Декабрь
3.12.
На днях звонили мне из НТВ с банальным предложением поучаствовать в их передаче. Я, на грани раздражения, долго и занудно убеждал журналиста, что я – не тот человек, который может дать рецепт спасения авиации. Ну, вроде отстали.
Надо, надо их всех отшивать. Я не публичный человек, не общественный; скорее, наоборот. Хватит с них и моих книг.
Скорее всего, я вымучу свою «Байкальскую историю» и прекращу писать. Уходить надо вовремя. Стимула к творчеству нет.
И еще одно. Я вижу: кризис авиации необратим, он приведет к полному развалу старой советской авиационной системы, советской романтической философии полета, философии летной работы. Придет на смену что-то другое, новое, не наше, к чему у меня, воспитанника советской школы, душа не лежит. Опыт мой не востребован. Мои воспоминания вызовут у нового поколения ухмылку: «любопытно…» – и только. Ну, пожалеют нас, романтических дураков… да и отгребут в сторону, чтоб дорогу не загораживали.
Это новое поколение трудолюбивых, очень трудолюбивых пилотов… Да только трудолюбие их направлено не на штурвал и навыки пилотирования, а на зубрежку, зубрежку, зубрежку – то ли английского, то ли этих мануалов и чек-листов, то ли ФАПов… Ну, на управление кнопками компьютером, который управляет самолетом.
Я знаю эту породу упорных людей, я их по-своему уважаю, но… разве это летчики? Сам никогда зубрилой не был – боже упаси! Я все схватывал на лету, вдохновленный романтикой. Вдохновленный! А эти ребята вынужденны стать целеустремленными посредственностями.: ни на шаг от вызубренного!
Есть среди них и талантливые, одаренные, еще не совсем растерявшие ценности старой школы: вон, Денис Окань. Он-то руками пилотировать умеет, и показать может. Но все равно… философия другая.
Они идут по тропе, проторенной кем-то, чуждым. Они идут вослед. И они знают, за чем они идут в полет.

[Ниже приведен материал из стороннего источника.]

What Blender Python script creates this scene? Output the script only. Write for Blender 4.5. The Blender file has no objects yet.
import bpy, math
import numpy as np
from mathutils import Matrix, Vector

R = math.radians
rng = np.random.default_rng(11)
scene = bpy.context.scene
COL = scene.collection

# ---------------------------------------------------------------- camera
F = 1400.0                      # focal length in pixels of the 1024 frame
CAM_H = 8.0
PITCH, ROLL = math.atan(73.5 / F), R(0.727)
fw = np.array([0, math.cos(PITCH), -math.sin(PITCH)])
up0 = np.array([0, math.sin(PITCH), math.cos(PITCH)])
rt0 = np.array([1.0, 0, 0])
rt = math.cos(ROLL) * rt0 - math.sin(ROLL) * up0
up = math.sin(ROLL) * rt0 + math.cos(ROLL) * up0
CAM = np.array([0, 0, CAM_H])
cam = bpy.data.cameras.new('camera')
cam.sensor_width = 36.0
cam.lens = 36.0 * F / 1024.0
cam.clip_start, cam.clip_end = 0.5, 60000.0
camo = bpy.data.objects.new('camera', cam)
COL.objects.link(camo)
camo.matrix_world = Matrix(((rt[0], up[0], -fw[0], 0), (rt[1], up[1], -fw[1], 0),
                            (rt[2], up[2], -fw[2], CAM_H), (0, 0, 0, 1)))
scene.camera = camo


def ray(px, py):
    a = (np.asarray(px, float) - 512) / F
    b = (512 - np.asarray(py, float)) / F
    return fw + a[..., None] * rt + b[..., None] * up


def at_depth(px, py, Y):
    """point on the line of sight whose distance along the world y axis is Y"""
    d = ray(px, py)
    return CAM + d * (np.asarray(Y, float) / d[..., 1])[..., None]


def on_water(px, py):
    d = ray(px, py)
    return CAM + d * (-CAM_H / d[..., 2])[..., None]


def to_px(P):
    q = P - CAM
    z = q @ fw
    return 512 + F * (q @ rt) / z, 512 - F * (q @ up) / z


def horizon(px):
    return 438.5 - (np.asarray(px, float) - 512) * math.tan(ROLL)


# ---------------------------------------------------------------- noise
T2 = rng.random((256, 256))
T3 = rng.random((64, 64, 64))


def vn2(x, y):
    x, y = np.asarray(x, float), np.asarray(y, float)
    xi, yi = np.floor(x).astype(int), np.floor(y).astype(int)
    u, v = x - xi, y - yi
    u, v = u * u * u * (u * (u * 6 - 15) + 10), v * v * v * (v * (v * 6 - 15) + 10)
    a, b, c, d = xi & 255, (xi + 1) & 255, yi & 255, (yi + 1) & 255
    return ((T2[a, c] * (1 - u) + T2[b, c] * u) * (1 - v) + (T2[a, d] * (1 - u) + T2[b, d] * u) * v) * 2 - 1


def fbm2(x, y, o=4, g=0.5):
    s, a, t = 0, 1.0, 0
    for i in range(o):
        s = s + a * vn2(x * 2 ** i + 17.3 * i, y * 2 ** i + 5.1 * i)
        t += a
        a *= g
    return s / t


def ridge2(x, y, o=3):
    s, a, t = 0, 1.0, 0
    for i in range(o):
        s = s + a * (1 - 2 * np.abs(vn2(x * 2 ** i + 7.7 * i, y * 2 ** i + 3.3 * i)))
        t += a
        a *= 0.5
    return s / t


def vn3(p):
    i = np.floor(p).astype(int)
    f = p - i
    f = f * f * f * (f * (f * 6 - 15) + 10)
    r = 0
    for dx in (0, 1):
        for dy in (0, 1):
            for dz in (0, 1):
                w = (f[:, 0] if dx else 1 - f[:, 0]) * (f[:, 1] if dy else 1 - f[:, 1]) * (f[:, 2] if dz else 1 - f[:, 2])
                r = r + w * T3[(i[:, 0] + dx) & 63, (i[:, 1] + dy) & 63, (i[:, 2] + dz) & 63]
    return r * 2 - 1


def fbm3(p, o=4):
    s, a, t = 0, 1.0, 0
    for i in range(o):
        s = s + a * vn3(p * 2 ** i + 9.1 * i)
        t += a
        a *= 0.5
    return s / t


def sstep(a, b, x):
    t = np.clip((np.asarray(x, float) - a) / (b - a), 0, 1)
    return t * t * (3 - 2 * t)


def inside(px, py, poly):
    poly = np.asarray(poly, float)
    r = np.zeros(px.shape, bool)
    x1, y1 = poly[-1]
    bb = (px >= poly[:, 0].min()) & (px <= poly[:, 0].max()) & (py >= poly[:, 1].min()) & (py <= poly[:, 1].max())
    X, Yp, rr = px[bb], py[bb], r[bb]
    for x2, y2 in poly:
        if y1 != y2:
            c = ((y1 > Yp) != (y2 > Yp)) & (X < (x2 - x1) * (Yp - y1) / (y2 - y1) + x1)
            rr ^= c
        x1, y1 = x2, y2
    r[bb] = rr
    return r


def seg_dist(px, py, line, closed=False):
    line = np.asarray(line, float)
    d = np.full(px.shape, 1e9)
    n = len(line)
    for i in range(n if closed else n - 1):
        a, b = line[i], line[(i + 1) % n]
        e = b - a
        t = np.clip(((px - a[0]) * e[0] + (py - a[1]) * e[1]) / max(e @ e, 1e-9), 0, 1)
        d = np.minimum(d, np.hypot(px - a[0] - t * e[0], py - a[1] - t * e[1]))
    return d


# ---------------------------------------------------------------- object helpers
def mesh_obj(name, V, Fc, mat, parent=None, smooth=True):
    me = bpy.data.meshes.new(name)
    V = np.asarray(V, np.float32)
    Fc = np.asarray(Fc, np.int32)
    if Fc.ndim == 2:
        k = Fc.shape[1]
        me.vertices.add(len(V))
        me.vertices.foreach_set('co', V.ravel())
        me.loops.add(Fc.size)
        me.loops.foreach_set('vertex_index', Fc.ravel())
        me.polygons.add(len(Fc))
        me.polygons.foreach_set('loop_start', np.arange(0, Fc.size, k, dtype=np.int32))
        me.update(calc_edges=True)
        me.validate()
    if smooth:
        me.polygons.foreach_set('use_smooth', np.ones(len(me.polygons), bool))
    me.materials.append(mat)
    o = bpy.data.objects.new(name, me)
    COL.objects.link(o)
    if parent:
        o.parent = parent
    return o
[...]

Это убивает. Мы были созидателями Полета; они же считают полет лишь частью общего процесса авиационной услуги, в которой собственно полету отводится небольшая по объему, итоговая, операторская роль. Они считают себя частью команды, стаи по совместной охоте на деньги. Я же всегда чувствовал четкую границу: вот я, капитан в небе, а там – они, команда. Я в небе решаю задачи полета, подготовленные и обеспеченные на земле командой, плюс те, что подбрасывает стихия. И в воздухе для меня той команды не существует. Ну, субъективно. Хотя прекрасно понимаю, что я на вершине созданной той командой пирамиды. На вершине! И здесь решаю я один.
А нынешние молодые пилоты следуют именно своей роли в команде.
Основное же для нового пилота – набить на клавишах цифры. И тогда полет сотворится. А неправильно набьешь – может и не сотвориться.
И, самое главное: зарплата.
Я до тридцати лет не задумывался над материальной стороной своей работы. Мол, есть умные тети, они о моей зарплате позаботятся. Мне хватало. Мне важнее было – висеть между небом и землей, решать интересные задачи и искать результат работы не в своем кошельке, а в глазах тех людей, кому я помог встретиться с близкими.
О нынешних летчиках – никто не позаботится. Поэтому они и такие. Мне их жалко.
Так для кого теперь писать? «Может быть, это будешь ты…»
Сейчас я скорее против того, чтобы в авиацию шла молодежь. Ну, разве что в военную. Там хоть Родину защищать. Там – не за доллар.
Надо в романе показать второго пилота именно таким вот прагматиком. И конфликт будет именно на этой почве. Старое и новое. И у каждого своя правда.
Однако хотя времена Джека Лондона и миновали, его произведения о тех временах все еще востребованы. Может, и моя скромная лепта чем-то поможет прагматичным людям 21 века в их пресной жизни?
10.12.
Пока я правлю уже написанные отрывки из новой книги. Дописал знакомство Климова со вторым пилотом и обрисовал личность этого Димы Кузнецова. В профилактории между ними явственно возникнет конфликт мировоззрений. Думаю, в полете ему как отрицательному персонажу будет отведена роль явного, панического труса. Не буду трогать бедняг-пассажиров – пусть себе молча боятся. А второго пилота, видимо, придется в конце полета вообще выгнать из кабины как паникера. Ну, некуда его мне воткнуть в полете: статист и все. Вроде как пассажир за штурвалом – но имеющий поверхностные понятия о полете и случайно оказавшийся в кабине в экстремальной ситуации.
Сейчас мучаюсь проблемой, как подать читателю обстановку в салоне. Скорее всего, для читателя пассажиры останутся живой безликой массой, как и для экипажа. Опишу поведение толпы.